Hoping to steer the conversation back to the matter at hand, I ask Lane how Glass managed to get away for so long with publishing phony stories. "I must admit, some of his articles made me suspicious," Lane says. "I asked him on several occasions, 'Steve, is this really true?' He just smiled and answered: 'Truth is stranger than fiction.' That made sense, so I thought nothing more of it."
These are difficult times for TNR. Lane tells me that in addition to the fallout from Glassterisk, he is investigating allegations that associate editor Ruth Shalit used passages from several novels in her work without attribution, and that Lane's predecessor, Michael Kelly, fired last year for writing articles critical of Al Gore, has continued to do so.
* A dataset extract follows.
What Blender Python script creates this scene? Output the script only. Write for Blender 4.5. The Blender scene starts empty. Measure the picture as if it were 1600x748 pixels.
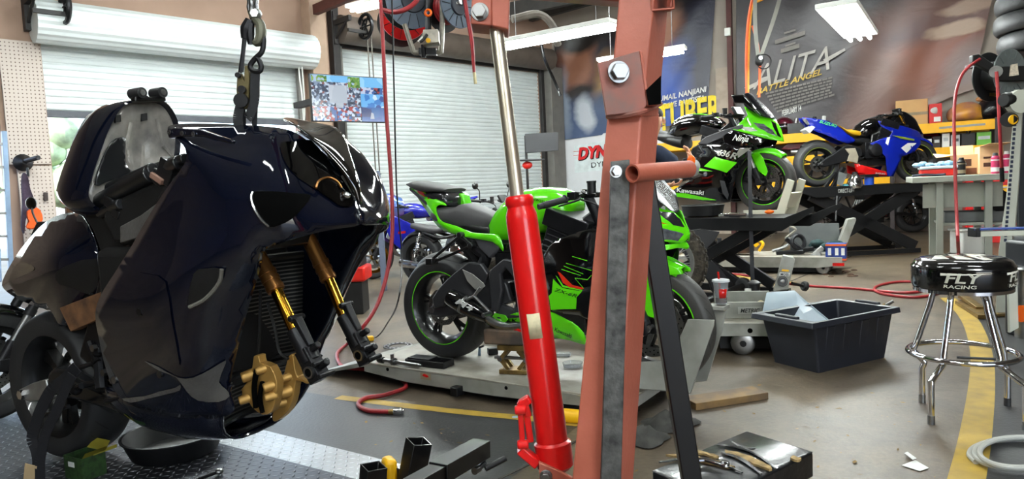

I point out that Michael Kelly no longer works for TNR. "That's no excuse," says Lane. "There are some things you just don't do."
Yet while Glass's name may be mud among neo-Nazis and neoliberals, he does have his supporters. In a nondescript Henderson, Nevada, strip mall, I visit the House of Glass, a storefront shrine to the disgraced reporter, lovingly tended by a small group of followers who believe he is the son of God. Inside, the shelves are filled with idols in the form of all variety of glasses--tumblers, goblets, snifters, even eyeglasses. The walls are covered with pictures of Glass--Stephen to his followers.
"We're an ecumenical group," explains Maude Lin, the House of Glass's Western States regional director. "We've got Catholics, Methodists, Presbyterians, naked evangelicals, all united in the belief that Stephen is the second coming of the Messiah. We even have a couple of Jews who think he's the first."
I ask Lin if she isn't troubled by Glass's having fabricated stories. "Not at all," she says. "When God created the world, people didn't say He was wrong for 'fabricating' it. God brought us the good news through the Bible, and Stephen works through magazine articles. Like Jesus--"
At that moment we are interrupted by a woman of about 35 who has walked into the House of Glass. "How much for these wine glasses?" she asks. Lin gives the woman a stern look. "They're not for sale." As the woman slinks out, Lin continues: "Like Jesus, Stephen died on the cross." I tell her I assume she's speaking metaphorically, referring to his getting fired. "No," she says firmly. "He literally died on the cross." How does she know? "Stephen said so."